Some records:
━━━━━━

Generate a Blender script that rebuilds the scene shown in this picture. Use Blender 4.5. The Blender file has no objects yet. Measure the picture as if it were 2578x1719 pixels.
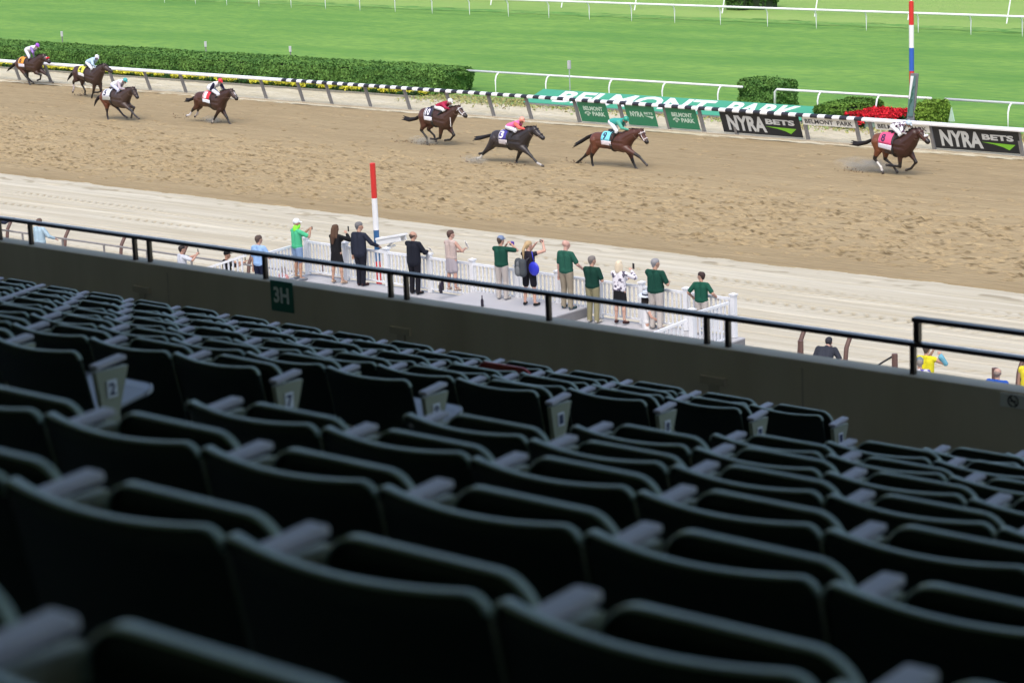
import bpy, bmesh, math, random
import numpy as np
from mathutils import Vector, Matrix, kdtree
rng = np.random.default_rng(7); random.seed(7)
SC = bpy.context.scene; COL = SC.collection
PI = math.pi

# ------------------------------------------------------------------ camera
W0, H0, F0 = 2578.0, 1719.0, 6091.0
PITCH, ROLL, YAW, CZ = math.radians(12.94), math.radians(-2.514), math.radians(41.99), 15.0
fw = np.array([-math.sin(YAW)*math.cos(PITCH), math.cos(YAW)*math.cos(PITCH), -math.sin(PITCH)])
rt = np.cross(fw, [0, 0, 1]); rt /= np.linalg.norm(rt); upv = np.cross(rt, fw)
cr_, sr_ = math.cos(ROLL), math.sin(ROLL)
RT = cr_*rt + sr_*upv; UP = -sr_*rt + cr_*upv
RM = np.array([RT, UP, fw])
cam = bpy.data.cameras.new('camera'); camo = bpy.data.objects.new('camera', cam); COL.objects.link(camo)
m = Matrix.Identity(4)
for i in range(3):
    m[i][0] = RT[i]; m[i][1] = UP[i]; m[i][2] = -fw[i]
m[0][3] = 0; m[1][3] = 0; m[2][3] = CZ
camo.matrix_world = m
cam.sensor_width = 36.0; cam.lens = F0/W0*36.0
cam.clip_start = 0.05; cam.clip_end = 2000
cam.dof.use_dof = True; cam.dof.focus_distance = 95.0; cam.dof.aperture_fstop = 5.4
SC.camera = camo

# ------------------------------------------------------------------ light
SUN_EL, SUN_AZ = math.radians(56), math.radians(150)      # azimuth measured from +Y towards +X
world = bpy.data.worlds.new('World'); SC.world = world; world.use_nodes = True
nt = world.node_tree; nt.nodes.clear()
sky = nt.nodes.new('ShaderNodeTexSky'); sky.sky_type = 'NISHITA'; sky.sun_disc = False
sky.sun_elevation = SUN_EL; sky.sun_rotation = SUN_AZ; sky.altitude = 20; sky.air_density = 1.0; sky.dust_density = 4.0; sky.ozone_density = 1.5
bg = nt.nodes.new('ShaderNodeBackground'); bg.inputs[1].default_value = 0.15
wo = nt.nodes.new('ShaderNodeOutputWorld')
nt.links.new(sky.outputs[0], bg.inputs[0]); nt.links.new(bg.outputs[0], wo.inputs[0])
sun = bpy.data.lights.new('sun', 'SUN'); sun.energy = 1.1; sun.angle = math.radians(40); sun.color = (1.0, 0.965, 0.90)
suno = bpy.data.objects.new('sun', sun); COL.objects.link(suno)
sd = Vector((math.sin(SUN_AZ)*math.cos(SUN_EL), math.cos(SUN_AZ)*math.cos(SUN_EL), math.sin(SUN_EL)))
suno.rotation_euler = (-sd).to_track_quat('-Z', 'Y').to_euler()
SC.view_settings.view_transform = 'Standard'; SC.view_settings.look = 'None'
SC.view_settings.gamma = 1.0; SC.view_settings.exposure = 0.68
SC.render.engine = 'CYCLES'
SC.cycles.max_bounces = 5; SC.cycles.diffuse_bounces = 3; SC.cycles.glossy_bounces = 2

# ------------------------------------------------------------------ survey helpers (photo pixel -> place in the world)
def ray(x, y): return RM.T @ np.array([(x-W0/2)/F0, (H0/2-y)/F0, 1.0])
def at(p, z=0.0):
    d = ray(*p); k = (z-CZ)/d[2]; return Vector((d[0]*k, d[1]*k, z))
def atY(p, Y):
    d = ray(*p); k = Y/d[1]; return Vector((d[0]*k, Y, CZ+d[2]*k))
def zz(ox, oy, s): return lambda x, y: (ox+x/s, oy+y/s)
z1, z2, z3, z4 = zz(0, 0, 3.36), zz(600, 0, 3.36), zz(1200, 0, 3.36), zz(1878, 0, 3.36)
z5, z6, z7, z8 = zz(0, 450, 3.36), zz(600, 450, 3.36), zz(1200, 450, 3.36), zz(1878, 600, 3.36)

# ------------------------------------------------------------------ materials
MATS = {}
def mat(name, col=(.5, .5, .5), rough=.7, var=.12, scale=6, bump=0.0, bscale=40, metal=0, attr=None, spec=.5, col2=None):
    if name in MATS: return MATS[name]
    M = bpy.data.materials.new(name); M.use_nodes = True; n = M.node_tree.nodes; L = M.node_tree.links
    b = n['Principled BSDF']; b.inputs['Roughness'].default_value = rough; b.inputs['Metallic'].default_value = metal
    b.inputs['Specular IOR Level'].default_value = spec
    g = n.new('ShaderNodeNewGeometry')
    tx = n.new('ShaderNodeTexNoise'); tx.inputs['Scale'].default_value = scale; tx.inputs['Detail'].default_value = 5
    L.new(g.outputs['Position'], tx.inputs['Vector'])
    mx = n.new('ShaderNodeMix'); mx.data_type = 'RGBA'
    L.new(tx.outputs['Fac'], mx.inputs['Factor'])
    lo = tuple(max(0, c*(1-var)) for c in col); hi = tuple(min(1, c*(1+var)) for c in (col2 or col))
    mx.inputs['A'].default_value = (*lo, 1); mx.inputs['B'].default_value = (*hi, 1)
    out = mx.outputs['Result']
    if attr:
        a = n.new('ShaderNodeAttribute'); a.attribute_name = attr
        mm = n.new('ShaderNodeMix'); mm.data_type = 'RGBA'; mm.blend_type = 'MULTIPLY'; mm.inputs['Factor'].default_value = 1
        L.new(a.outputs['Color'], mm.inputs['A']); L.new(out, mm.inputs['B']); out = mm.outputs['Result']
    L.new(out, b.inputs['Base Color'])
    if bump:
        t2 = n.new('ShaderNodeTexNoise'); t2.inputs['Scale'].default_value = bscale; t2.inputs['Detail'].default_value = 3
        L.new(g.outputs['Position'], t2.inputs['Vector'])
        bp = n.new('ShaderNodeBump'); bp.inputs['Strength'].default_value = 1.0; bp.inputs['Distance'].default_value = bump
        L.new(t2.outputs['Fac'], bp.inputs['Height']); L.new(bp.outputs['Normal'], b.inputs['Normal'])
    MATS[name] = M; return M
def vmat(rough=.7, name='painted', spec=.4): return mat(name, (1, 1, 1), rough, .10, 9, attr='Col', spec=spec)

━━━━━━

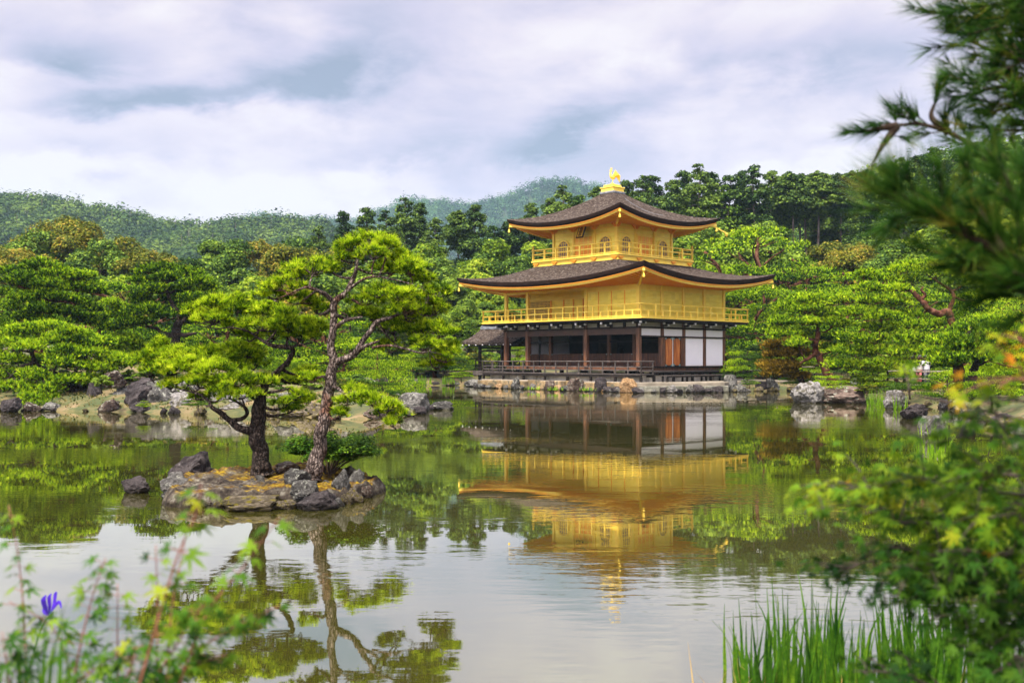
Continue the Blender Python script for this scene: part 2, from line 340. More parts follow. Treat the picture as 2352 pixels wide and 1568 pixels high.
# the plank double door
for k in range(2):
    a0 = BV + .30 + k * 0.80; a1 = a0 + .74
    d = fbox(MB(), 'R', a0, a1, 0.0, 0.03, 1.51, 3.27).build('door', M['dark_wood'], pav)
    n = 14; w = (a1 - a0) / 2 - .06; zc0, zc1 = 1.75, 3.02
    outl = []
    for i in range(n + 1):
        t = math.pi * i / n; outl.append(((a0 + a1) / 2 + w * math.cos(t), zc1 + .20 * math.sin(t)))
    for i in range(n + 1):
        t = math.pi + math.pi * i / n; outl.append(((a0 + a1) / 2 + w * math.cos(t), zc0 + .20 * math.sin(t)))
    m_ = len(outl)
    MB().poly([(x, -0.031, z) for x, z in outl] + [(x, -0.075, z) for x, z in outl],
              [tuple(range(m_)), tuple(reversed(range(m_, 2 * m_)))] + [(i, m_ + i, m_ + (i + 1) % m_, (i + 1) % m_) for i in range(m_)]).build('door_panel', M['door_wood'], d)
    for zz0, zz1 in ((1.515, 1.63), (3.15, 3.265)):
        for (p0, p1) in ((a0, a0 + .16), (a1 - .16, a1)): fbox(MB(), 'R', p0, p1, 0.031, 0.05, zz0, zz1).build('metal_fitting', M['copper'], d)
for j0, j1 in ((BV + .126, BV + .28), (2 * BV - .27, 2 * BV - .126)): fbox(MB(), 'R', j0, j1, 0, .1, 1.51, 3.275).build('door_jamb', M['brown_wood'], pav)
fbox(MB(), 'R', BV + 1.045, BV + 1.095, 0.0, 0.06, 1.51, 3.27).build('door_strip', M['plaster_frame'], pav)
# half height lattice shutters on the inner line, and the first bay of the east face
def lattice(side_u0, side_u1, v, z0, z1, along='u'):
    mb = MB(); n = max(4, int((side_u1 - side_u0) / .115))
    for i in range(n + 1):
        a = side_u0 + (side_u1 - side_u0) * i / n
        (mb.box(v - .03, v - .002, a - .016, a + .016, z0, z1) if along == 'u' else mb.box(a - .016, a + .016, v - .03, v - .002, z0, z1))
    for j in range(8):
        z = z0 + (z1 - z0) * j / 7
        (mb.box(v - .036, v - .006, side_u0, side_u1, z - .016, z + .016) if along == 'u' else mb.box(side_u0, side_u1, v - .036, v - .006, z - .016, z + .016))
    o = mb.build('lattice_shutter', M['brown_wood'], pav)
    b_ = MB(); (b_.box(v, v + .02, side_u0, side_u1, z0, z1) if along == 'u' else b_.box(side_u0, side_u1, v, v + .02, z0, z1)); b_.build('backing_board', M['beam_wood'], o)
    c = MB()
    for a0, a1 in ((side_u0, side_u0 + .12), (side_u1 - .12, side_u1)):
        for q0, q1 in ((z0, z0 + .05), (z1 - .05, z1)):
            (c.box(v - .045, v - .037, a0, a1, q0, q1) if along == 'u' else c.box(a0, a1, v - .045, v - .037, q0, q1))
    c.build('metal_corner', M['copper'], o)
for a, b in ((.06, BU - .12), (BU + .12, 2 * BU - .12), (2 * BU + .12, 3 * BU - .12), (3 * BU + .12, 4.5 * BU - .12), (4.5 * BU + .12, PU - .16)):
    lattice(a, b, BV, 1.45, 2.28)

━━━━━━

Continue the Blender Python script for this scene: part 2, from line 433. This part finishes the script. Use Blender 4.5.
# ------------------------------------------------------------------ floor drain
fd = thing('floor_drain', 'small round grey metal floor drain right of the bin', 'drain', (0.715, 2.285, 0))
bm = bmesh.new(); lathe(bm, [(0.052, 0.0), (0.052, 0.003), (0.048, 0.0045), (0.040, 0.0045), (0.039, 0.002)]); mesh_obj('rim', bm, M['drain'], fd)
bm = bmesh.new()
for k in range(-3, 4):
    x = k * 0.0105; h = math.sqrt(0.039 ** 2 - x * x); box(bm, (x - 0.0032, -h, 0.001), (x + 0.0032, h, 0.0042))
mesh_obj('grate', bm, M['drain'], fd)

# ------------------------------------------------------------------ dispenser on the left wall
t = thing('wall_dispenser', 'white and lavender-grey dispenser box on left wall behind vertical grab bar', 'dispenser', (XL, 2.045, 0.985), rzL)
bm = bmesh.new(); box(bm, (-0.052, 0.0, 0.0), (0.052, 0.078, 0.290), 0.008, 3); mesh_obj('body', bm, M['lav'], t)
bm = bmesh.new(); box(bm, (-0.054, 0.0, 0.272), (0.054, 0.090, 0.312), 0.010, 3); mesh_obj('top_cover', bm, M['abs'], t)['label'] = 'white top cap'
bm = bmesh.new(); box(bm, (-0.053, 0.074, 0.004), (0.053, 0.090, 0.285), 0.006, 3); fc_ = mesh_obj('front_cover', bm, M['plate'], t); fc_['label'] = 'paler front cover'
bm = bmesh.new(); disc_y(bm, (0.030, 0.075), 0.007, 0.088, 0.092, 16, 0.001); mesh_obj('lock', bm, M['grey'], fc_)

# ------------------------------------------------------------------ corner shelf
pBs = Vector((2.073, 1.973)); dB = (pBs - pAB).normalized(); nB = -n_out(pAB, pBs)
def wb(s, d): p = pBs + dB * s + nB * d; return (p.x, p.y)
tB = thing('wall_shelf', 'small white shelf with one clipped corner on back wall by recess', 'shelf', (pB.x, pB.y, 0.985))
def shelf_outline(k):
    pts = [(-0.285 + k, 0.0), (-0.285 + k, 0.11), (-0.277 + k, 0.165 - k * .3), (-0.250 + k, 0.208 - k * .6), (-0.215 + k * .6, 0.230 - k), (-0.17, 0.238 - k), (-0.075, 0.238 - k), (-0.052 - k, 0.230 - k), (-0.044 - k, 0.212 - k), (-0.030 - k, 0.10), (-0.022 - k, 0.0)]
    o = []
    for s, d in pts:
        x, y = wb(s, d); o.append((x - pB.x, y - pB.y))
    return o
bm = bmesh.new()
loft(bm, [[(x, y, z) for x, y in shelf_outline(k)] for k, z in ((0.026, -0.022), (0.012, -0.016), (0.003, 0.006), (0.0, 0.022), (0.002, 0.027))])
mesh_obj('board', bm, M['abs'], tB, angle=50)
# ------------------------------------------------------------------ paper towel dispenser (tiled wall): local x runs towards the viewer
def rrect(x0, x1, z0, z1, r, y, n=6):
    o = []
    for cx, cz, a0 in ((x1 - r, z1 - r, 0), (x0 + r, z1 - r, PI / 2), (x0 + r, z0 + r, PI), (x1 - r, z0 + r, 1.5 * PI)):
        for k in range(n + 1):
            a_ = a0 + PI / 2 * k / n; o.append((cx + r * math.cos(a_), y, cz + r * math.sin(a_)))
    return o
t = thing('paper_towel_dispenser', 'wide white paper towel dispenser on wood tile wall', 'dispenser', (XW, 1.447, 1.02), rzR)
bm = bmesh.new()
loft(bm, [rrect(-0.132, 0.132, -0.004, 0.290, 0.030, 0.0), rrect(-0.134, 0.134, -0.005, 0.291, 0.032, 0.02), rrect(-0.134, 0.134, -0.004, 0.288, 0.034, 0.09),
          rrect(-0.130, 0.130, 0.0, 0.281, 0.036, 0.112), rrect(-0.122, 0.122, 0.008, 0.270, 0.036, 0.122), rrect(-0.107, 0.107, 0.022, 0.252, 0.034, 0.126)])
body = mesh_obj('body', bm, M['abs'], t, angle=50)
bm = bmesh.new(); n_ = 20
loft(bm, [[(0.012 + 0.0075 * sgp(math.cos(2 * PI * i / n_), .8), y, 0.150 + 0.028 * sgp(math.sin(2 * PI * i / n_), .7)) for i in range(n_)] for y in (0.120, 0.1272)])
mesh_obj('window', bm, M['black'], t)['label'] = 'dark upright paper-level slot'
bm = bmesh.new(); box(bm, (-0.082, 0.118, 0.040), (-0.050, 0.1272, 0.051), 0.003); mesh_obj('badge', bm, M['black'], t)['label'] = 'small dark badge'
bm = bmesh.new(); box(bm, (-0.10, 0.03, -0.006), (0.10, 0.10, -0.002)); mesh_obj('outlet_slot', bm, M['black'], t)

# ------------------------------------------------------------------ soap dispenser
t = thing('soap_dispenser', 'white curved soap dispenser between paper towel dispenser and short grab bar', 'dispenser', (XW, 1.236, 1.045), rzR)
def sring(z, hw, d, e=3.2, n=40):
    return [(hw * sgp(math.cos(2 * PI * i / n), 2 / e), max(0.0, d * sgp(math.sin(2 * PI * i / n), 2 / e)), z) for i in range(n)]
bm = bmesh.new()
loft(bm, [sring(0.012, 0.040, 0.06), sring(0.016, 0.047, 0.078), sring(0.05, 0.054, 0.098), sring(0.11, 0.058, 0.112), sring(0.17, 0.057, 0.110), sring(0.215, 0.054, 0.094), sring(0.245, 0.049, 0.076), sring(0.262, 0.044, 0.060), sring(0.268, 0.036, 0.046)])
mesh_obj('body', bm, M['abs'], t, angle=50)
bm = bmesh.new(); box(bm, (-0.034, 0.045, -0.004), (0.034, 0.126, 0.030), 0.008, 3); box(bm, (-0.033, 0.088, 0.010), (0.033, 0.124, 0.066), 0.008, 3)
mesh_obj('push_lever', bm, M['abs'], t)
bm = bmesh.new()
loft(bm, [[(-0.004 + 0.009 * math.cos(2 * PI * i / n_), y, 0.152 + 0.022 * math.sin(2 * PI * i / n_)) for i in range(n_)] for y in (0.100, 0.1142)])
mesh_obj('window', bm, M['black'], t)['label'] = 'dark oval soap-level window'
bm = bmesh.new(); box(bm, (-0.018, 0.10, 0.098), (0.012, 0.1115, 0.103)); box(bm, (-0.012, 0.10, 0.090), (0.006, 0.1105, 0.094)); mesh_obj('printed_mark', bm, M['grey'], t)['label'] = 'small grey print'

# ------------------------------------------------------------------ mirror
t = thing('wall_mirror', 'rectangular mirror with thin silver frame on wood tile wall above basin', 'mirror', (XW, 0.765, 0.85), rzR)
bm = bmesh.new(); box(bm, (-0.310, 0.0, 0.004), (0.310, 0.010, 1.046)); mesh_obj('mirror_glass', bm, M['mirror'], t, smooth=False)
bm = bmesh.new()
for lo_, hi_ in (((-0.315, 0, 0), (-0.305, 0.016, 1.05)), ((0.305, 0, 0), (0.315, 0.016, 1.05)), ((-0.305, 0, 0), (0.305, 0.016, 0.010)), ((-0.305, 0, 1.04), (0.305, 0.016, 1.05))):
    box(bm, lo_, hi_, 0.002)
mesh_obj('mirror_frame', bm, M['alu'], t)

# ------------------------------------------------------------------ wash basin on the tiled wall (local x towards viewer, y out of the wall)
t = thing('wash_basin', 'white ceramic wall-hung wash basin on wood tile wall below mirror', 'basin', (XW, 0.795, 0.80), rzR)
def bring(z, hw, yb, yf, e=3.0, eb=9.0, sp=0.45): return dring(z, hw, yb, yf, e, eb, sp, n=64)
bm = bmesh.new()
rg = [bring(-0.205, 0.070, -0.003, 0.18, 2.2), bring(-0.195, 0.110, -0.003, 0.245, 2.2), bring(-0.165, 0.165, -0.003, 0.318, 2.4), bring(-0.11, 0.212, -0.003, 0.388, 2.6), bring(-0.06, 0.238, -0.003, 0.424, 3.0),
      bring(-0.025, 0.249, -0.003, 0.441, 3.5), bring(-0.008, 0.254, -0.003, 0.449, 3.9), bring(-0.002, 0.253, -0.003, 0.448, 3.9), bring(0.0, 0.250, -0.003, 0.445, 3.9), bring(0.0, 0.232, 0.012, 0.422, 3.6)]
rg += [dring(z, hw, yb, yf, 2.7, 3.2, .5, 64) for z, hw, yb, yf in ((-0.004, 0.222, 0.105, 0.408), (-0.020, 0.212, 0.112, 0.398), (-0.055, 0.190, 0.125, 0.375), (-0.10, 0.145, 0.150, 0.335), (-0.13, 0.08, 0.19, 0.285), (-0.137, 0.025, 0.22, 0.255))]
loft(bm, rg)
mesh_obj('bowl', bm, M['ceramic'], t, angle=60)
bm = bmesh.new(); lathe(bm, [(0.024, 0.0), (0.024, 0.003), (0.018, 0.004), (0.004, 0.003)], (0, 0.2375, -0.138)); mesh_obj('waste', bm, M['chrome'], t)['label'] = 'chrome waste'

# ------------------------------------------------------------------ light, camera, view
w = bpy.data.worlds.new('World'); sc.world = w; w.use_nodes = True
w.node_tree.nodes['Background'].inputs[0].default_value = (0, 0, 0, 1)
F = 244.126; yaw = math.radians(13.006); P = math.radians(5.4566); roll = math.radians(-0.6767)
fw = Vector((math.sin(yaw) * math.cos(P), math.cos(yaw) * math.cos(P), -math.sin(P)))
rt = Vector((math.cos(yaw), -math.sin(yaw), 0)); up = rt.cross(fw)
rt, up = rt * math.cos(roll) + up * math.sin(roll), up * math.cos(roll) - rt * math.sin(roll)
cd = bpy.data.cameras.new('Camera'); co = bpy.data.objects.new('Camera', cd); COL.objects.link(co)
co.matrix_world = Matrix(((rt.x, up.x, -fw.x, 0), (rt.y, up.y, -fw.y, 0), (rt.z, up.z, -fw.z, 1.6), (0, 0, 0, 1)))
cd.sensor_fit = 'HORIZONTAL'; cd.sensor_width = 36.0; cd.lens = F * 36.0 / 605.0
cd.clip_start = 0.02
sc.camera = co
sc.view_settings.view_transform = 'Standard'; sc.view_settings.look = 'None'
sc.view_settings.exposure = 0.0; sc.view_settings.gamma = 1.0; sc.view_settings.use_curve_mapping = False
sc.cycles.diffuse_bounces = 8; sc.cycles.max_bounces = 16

━━━━━━

» Instructions for the task
Begin with the line where "Generate a Blender" appears and end with the line where "SC.camera = camo" appears. Copy only that stretch, exactly, with no pictures.

» Output of the exercise
Generate a Blender script that rebuilds the scene shown in this picture. Use Blender 4.5. The Blender file has no objects yet. Measure the picture as if it were 2578x1719 pixels.
import bpy, bmesh, math, random
import numpy as np
from mathutils import Vector, Matrix, kdtree
rng = np.random.default_rng(7); random.seed(7)
SC = bpy.context.scene; COL = SC.collection
PI = math.pi

# ------------------------------------------------------------------ camera
W0, H0, F0 = 2578.0, 1719.0, 6091.0
PITCH, ROLL, YAW, CZ = math.radians(12.94), math.radians(-2.514), math.radians(41.99), 15.0
fw = np.array([-math.sin(YAW)*math.cos(PITCH), math.cos(YAW)*math.cos(PITCH), -math.sin(PITCH)])
rt = np.cross(fw, [0, 0, 1]); rt /= np.linalg.norm(rt); upv = np.cross(rt, fw)
cr_, sr_ = math.cos(ROLL), math.sin(ROLL)
RT = cr_*rt + sr_*upv; UP = -sr_*rt + cr_*upv
RM = np.array([RT, UP, fw])
cam = bpy.data.cameras.new('camera'); camo = bpy.data.objects.new('camera', cam); COL.objects.link(camo)
m = Matrix.Identity(4)
for i in range(3):
    m[i][0] = RT[i]; m[i][1] = UP[i]; m[i][2] = -fw[i]
m[0][3] = 0; m[1][3] = 0; m[2][3] = CZ
camo.matrix_world = m
cam.sensor_width = 36.0; cam.lens = F0/W0*36.0
cam.clip_start = 0.05; cam.clip_end = 2000
cam.dof.use_dof = True; cam.dof.focus_distance = 95.0; cam.dof.aperture_fstop = 5.4
SC.camera = camo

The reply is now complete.